Alumni Column:

Terry Egler

I was not a member of a Greek organization at Colgate. As a female in the Class of 1977, it was not an option. Colgate had only “gone co-ed” in 1970 and when I arrived on campus in the fall of 1973, women were a distinct minority and Colgate was still largely unprepared for us. At that time, there were 11 fraternities and 0 sororities. In a small rural town in the middle of nowhere, fraternities provided the social fabric of life on campus. Even while I was a beneficiary of that social fabric, traveling up and down the row with my friends to the different fraternity activities and parties, it never occurred to me that we – the women – were missing out on anything. We never gave a thought to sororities – or at least, I did not. Had you asked me if I wished I could join a sorority, I would have said without hesitation “no.”   

 Fast forward 30 years, my older daughter arrived at Colgate in the fall of 2003. By then, there were four sororities on campus. Because the concept of a sorority was so foreign to me, I barely took notice of them. You can imagine my surprise when my daughter told me that she wanted to pledge a sorority. My first thoughts were “really?” and “why?” as I thought that the concept of a sorority (and its “sisterhood”) was antiquated. I also was opposed to the idea of “exclusivity” on which I thought sororities were founded. I shared these thoughts with my daughter, but she was undeterred. She rushed and ended up pledging Kappa Alpha Theta (Theta). I remained skeptical but (mostly) held my tongue, telling myself that this was her experience and not mine.
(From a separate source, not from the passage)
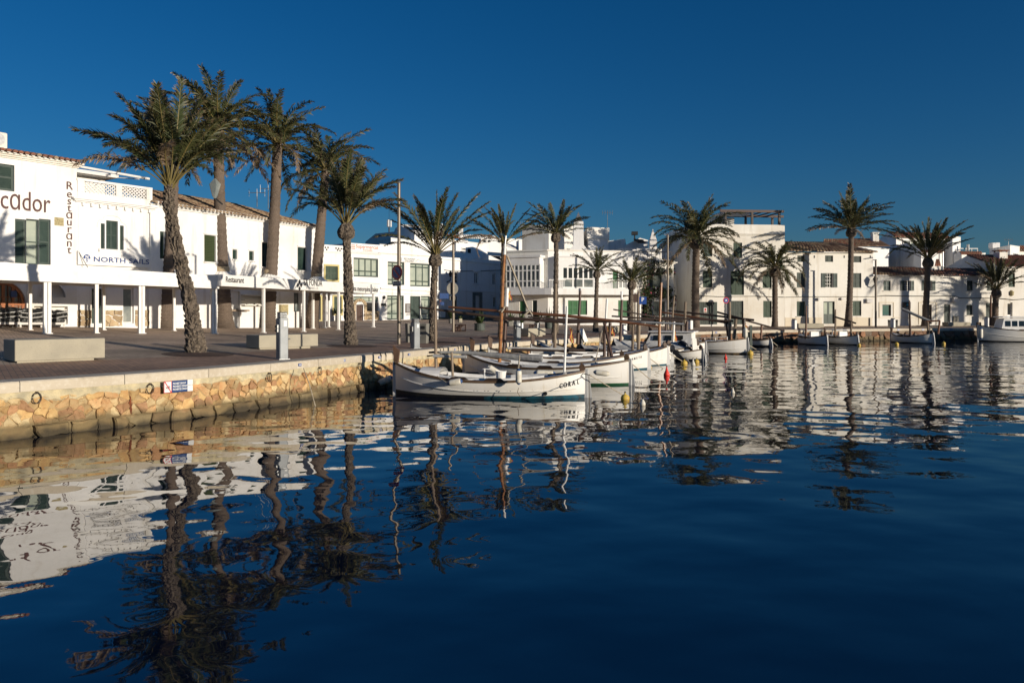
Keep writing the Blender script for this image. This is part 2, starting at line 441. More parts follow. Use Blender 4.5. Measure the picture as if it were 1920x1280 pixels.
# paved sheets: dark brick strip along the quay, grey roadway, brick plaza
def paving_mat(name, c1, c2, mortar, sc):
    m = bpy.data.materials.new(name); m.use_nodes = True
    n = m.node_tree.nodes; l = m.node_tree.links; b = n['Principled BSDF']
    b.inputs['Roughness'].default_value = 0.8
    tc = n.new('ShaderNodeTexCoord'); mp = n.new('ShaderNodeMapping'); mp.inputs['Rotation'].default_value = (0, 0, R(54))
    l.new(tc.outputs['Object'], mp.inputs[0])
    br = n.new('ShaderNodeTexBrick'); br.inputs['Scale'].default_value = sc
    br.inputs['Color1'].default_value = (*c1, 1); br.inputs['Color2'].default_value = (*c2, 1); br.inputs['Mortar'].default_value = (*mortar, 1)
    br.inputs['Mortar Size'].default_value = 0.015; br.inputs['Brick Width'].default_value = 0.5; br.inputs['Row Height'].default_value = 0.25
    l.new(mp.outputs[0], br.inputs['Vector'])
    nz = n.new('ShaderNodeTexNoise'); nz.inputs['Scale'].default_value = 0.45; nz.inputs['Detail'].default_value = 5
    l.new(tc.outputs['Object'], nz.inputs['Vector'])
    rp = n.new('ShaderNodeMapRange'); rp.inputs['From Min'].default_value = 0.3; rp.inputs['From Max'].default_value = 0.7
    rp.inputs['To Min'].default_value = 0.65; rp.inputs['To Max'].default_value = 1.35
    l.new(nz.outputs['Fac'], rp.inputs['Value'])
    hs = n.new('ShaderNodeHueSaturation'); l.new(rp.outputs[0], hs.inputs['Value']); l.new(br.outputs['Color'], hs.inputs['Color'])
    l.new(hs.outputs[0], b.inputs['Base Color'])
    bp = n.new('ShaderNodeBump'); bp.inputs['Strength'].default_value = 0.6; bp.inputs['Distance'].default_value = 0.012; bp.invert = True
    l.new(br.outputs['Fac'], bp.inputs['Height']); l.new(bp.outputs[0], b.inputs['Normal'])
    return m
PAV_A = paving_mat('purple_brown_brick_paving', (0.36, 0.215, 0.135), (0.25, 0.15, 0.10), (0.16, 0.125, 0.10), 2.2)
PAV_B = paving_mat('grey_brick_paving', (0.39, 0.295, 0.21), (0.31, 0.235, 0.165), (0.17, 0.145, 0.12), 2.2)
PAV_C = paving_mat('brown_brick_paving', (0.45, 0.325, 0.23), (0.37, 0.265, 0.185), (0.23, 0.18, 0.14), 2.2)
def sheet(name, j0, j1, m, label):
    mb = MB()
    for i in range(NQ - 1):
        for j in range(j0, j1):
            mb.quad(GRID[i][j], GRID[i + 1][j], GRID[i + 1][j + 1], GRID[i][j + 1])
    return tag(mb.build(name, m), label, None, None, 'structure')
sheet('promenade', 0, 2, PAV_A, 'purple brown brick promenade behind the quay edge')
sheet('road', 2, 4, PAV_B, 'grey paved roadway between promenade and plaza')
sheet('plaza', 4, len(VS) - 1, PAV_C, 'brown brick plaza in front of the white houses')

# land behind the houses, rising to a low hill
M_['land'] = mat('dry_land', (0.16, 0.13, 0.09), 0.95, noise=(0.1, (0.07, 0.08, 0.04), 0.4, 0.6))
mb = MB()
ring2 = []
for i in range(NQ):
    b = BL[i]; d = Vector((b.x, b.y - 20, 0)).normalized()
    ring2.append([b.lerp(INNER[i], -0.10) - Vector((0, 0, 0.05)), Vector((b.x, b.y, 0)) + d * 35 + Vector((0, 0, 3.0)),
                  Vector((b.x, b.y, 0)) + d * 90 + Vector((0, 0, 5.5)), Vector((b.x, b.y, 0)) + d * 1500 + Vector((0, 0, 5))])
for i in range(NQ - 1):
    for k in range(3):
        mb.quad(ring2[i][k], ring2[i + 1][k], ring2[i + 1][k + 1], ring2[i][k + 1])
tag(mb.build('hill', M_['land']), 'low hill rising behind the waterfront houses', None, None, 'structure')

# ------------------------------------------------------------------ water
def water_mat():
    m = bpy.data.materials.new('harbour_water'); m.use_nodes = True
    n = m.node_tree.nodes; l = m.node_tree.links; b = n['Principled BSDF']
    b.inputs['Base Color'].default_value = (0.0015, 0.006, 0.020, 1)
    b.inputs['Roughness'].default_value = 0.015
    b.inputs['IOR'].default_value = 1.85
    tc = n.new('ShaderNodeTexCoord')
    def layer(scale, rot, stretch, detail, amp, dist=0.0):
        mp = n.new('ShaderNodeMapping'); mp.inputs['Rotation'].default_value = (0, 0, R(rot)); mp.inputs['Scale'].default_value = stretch
        l.new(tc.outputs['Object'], mp.inputs[0])
        nz = n.new('ShaderNodeTexNoise'); nz.inputs['Scale'].default_value = scale; nz.inputs['Detail'].default_value = detail
        nz.inputs['Roughness'].default_value = 0.35; nz.inputs['Distortion'].default_value = dist
        l.new(mp.outputs[0], nz.inputs['Vector'])
        mu = n.new('ShaderNodeMath'); mu.operation = 'MULTIPLY'; mu.inputs[1].default_value = amp
        l.new(nz.outputs['Fac'], mu.inputs[0])
        return mu.outputs[0]
    a = layer(0.60, 12, (0.9, 1.0, 1), 0.0, 0.047)
    c = layer(1.50, -18, (0.9, 1.0, 1), 0.0, 0.0155)
    d = layer(3.8, 5, (0.8, 1.0, 1), 0.0, 0.0023)
    e = layer(9.0, -30, (0.9, 1.0, 1), 0.0, 0.00035)
    s1 = n.new('ShaderNodeMath'); l.new(a, s1.inputs[0]); l.new(c, s1.inputs[1])
    s2 = n.new('ShaderNodeMath'); l.new(s1.outputs[0], s2.inputs[0]); l.new(d, s2.inputs[1])
    s3 = n.new('ShaderNodeMath'); l.new(s2.outputs[0], s3.inputs[0]); l.new(e, s3.inputs[1]); s2 = s3
    bp = n.new('ShaderNodeBump'); bp.inputs['Strength'].default_value = 1.0; bp.inputs['Distance'].default_value = 1.0
    l.new(s2.outputs[0], bp.inputs['Height']); l.new(bp.outputs[0], b.inputs['Normal'])
    return m
mb = MB()
mb.quad((-900, -900, 0), (900, -900, 0), (900, 900, 0), (-900, 900, 0))
tag(mb.build('water', water_mat()), 'calm dark blue harbour water with soft ripples', None, None, 'structure')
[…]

Over the next three years, I observed and lived vicariously through my daughter’s experience as a Theta sister and confess that it changed my thinking. I saw my daughter grow, become a leader and find a home in a community of strong women who were smart, engaged and philanthropic. As a member of a sorority, my daughter was able to reach across the classes to form strong bonds with a diverse group of sisters that remain central to her life today. There is no doubt in my mind that my daughter’s experience as a Theta sister enriched her experience at and after Colgate, and that the sororities too enriched Colgate.

My husband (Colgate Class of 1979) is a member of Delta Epsilon (DU) and his experience has also informed my thinking about Greek life. DU has been very impactful to his life. He developed relationships with his brothers that endure to this day (34 years later!). It also gave him a sense of ownership and responsibility, as well as an important connection to Colgate. He, along with many other brothers, remain actively involved with DU, providing guidance to the undergraduate brothers on self-governance, serving as a mentor and assisting with job opportunities. Contrary to the notion that fraternities are exclusive and not diverse, DU is composed of a group of young men who are caucasian, black, hispanic, first generation American, foreign-born, people of vastly different socio-economic classes – you name it. They are truly an eclectic group of young men who are linked together by their bond of brotherhood. Their DU experience has made an important difference in their lives and to their Colgate experience.

And so, despite the fact that I personally did not experience Greek life and thought that it was antiquated, I find myself (ironically) an avid fan of Greek life. I have seen, first hand, the many benefits that Greek life offers to its members. I have also seen Colgate reap the benefits of Greek life through the connectivity it provides to the university for so many alums. These are the same alums, in large part, who give so generously of their time and money to support Colgate. Because our Greek organizations are so often under fire, I thought it was important to provide another perspective.

I recently was on campus and had the opportunity to meet with a small group of students about their experiences at Colgate. Some of the students are leaders in Greek organizations and were asked by a friend and fellow Colgate alum, “What is it about Greek life that gives you what you’re looking for – isn’t it just about the real estate?” The dialogue that question generated, as well as my own personal observations, told me that the answer is no. It’s about much more than just the house or real estate.